# GOAL:
Tally the lines containing the word "picture" and give the total alone.

# SUPPLIED MATERIAL:
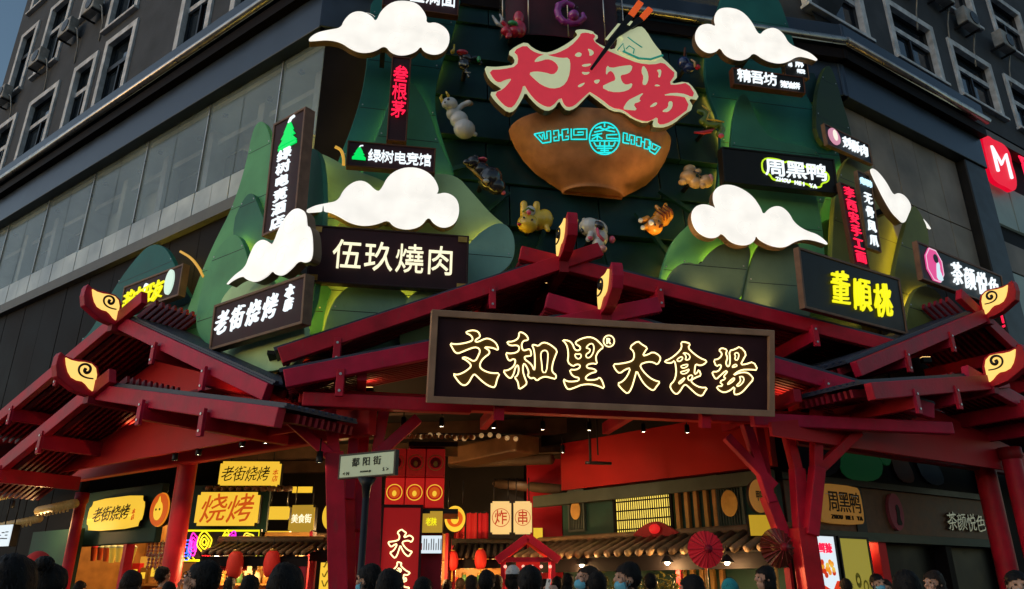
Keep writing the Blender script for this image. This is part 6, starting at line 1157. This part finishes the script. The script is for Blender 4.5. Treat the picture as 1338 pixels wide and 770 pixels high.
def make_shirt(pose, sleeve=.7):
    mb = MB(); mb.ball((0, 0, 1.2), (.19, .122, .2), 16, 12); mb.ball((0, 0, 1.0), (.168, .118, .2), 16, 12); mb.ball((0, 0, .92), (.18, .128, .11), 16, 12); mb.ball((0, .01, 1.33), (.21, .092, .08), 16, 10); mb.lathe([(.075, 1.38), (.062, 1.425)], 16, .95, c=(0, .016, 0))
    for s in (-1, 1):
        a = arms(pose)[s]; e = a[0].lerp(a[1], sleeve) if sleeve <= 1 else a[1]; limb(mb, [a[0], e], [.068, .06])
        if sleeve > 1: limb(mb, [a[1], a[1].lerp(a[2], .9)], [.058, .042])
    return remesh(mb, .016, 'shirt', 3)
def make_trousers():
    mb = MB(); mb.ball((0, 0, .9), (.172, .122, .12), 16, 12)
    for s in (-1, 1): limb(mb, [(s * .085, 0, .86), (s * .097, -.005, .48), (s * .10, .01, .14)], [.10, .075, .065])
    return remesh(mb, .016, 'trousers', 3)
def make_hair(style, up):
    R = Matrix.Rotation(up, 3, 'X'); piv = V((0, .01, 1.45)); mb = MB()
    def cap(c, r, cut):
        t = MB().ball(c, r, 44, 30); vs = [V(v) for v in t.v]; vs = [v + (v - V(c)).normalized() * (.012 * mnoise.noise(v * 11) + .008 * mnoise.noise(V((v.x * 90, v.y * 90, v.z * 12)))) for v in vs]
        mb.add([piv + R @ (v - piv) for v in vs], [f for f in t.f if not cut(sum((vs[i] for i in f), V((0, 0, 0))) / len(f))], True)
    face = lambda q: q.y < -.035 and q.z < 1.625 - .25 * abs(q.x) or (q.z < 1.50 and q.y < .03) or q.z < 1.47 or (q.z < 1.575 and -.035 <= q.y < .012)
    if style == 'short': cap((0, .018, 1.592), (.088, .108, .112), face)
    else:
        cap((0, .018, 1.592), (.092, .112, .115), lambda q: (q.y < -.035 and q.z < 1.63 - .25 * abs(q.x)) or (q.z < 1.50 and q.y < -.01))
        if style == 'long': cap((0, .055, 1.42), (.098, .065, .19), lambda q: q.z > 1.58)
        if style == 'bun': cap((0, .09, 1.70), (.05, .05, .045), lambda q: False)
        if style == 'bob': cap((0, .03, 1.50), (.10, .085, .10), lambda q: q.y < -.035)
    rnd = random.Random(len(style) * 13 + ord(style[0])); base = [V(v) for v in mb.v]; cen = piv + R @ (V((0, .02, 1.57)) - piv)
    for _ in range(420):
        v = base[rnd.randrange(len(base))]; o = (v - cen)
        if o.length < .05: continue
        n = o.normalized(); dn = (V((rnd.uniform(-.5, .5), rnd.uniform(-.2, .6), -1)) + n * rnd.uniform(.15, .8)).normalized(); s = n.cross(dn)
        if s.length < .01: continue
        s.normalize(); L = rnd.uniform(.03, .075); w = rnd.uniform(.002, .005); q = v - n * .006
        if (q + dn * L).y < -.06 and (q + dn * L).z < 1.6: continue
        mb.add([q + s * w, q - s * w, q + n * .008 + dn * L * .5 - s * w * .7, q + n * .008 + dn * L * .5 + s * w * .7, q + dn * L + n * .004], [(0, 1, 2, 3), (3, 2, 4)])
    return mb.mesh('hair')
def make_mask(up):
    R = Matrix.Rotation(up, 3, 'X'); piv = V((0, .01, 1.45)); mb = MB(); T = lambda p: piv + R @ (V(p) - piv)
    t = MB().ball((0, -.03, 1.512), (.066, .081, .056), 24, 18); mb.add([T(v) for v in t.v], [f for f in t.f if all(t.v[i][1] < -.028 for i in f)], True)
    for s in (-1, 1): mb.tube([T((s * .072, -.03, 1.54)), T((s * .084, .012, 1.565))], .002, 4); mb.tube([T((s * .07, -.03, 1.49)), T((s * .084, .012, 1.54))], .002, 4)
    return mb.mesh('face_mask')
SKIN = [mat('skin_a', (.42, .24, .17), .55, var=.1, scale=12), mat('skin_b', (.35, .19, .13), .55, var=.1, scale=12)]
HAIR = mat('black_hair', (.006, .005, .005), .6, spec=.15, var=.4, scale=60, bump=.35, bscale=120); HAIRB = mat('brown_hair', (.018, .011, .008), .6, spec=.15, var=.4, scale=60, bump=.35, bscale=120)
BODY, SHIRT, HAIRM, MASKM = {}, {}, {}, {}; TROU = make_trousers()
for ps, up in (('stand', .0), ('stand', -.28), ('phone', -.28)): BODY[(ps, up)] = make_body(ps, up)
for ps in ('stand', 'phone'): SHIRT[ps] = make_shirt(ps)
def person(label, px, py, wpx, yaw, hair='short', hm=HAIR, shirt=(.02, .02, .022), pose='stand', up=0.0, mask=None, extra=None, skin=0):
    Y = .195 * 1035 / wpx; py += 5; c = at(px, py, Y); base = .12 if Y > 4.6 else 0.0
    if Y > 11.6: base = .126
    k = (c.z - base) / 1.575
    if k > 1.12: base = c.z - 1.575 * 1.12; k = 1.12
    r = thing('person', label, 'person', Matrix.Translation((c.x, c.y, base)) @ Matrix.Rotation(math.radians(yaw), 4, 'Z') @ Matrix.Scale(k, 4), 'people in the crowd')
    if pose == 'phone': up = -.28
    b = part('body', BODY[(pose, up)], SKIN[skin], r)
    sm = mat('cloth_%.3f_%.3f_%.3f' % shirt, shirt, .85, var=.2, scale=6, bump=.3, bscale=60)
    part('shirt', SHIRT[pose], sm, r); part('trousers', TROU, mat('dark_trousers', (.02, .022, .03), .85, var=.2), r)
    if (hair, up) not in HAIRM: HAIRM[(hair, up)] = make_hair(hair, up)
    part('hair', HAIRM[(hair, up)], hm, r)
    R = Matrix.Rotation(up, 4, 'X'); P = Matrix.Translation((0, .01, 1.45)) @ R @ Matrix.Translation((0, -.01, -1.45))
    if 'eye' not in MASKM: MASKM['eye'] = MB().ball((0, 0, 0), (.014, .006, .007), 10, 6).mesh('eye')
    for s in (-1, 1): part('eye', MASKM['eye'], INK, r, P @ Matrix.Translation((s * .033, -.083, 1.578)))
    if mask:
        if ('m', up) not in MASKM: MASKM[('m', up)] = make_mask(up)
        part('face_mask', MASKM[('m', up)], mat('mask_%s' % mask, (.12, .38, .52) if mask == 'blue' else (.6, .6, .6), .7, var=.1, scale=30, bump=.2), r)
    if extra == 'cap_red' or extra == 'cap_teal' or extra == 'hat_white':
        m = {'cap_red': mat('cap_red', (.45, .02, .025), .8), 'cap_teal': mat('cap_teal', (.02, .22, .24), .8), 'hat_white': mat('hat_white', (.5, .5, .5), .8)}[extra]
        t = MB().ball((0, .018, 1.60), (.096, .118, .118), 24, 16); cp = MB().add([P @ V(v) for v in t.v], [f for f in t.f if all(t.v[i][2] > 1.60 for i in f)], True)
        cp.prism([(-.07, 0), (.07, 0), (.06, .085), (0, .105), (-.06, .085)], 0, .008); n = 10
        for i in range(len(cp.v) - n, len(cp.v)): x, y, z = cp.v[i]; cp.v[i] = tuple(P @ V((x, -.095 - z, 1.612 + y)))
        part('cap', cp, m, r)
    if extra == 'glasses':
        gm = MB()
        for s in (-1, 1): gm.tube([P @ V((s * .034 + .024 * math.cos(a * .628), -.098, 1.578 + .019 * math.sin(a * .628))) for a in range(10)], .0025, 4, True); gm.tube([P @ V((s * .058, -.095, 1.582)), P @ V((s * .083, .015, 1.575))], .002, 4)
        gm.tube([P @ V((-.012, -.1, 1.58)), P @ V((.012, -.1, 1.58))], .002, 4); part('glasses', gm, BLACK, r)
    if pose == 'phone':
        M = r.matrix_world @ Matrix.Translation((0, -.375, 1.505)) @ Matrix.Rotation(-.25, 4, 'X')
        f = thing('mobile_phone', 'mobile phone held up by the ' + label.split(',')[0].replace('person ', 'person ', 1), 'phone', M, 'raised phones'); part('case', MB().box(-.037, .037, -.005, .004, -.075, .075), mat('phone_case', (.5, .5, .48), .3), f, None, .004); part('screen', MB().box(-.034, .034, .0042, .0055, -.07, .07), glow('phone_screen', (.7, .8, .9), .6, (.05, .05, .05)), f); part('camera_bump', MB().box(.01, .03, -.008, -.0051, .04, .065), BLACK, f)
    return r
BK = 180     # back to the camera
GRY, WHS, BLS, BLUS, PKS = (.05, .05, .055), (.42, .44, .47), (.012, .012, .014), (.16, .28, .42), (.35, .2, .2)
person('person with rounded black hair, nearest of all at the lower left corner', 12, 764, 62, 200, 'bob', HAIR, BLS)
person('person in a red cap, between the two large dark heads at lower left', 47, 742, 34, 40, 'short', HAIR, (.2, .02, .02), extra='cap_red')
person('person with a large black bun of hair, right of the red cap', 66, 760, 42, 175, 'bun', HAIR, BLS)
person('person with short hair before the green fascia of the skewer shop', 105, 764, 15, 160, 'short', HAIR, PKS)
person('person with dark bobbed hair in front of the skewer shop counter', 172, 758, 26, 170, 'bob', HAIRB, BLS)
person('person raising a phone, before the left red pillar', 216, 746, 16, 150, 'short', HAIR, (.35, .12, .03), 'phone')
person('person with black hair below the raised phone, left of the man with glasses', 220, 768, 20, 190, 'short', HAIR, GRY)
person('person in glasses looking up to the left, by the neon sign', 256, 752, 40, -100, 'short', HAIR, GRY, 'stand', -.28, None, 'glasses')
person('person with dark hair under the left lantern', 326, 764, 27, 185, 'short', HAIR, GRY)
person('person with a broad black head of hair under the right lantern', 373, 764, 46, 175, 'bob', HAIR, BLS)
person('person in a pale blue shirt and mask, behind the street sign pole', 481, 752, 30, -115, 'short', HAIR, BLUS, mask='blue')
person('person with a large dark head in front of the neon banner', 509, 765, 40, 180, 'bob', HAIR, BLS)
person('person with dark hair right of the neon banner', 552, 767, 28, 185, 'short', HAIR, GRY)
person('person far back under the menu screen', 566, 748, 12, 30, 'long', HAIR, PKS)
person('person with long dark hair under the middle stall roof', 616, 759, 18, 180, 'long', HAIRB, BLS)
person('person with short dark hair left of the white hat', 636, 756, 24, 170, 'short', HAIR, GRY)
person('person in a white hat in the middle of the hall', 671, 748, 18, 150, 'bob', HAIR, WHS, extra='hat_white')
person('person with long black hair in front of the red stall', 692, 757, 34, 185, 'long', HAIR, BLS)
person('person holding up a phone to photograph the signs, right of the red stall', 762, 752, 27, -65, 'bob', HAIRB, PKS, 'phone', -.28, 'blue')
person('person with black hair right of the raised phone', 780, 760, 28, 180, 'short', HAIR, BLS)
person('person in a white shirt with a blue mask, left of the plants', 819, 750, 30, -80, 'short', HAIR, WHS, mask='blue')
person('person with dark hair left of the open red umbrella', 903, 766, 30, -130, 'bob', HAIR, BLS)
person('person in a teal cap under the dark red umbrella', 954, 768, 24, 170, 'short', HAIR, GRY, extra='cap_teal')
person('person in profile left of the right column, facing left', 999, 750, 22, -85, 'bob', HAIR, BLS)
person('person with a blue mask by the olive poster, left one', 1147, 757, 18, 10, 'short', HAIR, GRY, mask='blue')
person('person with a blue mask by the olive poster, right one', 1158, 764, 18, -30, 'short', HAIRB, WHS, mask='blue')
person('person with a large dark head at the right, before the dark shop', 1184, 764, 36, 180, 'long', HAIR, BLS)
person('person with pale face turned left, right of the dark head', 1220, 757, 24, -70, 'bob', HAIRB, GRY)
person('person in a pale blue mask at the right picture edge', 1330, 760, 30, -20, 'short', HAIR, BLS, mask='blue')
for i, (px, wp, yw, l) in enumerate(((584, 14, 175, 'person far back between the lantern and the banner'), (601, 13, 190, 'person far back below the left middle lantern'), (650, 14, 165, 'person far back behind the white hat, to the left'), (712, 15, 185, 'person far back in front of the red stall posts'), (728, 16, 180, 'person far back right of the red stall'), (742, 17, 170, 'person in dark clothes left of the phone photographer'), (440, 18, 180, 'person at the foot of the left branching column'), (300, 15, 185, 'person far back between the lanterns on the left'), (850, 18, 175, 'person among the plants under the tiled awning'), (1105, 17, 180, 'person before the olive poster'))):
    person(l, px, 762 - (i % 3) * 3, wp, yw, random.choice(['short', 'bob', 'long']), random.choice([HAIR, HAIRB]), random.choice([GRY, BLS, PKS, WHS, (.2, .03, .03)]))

# THE REPLY:
2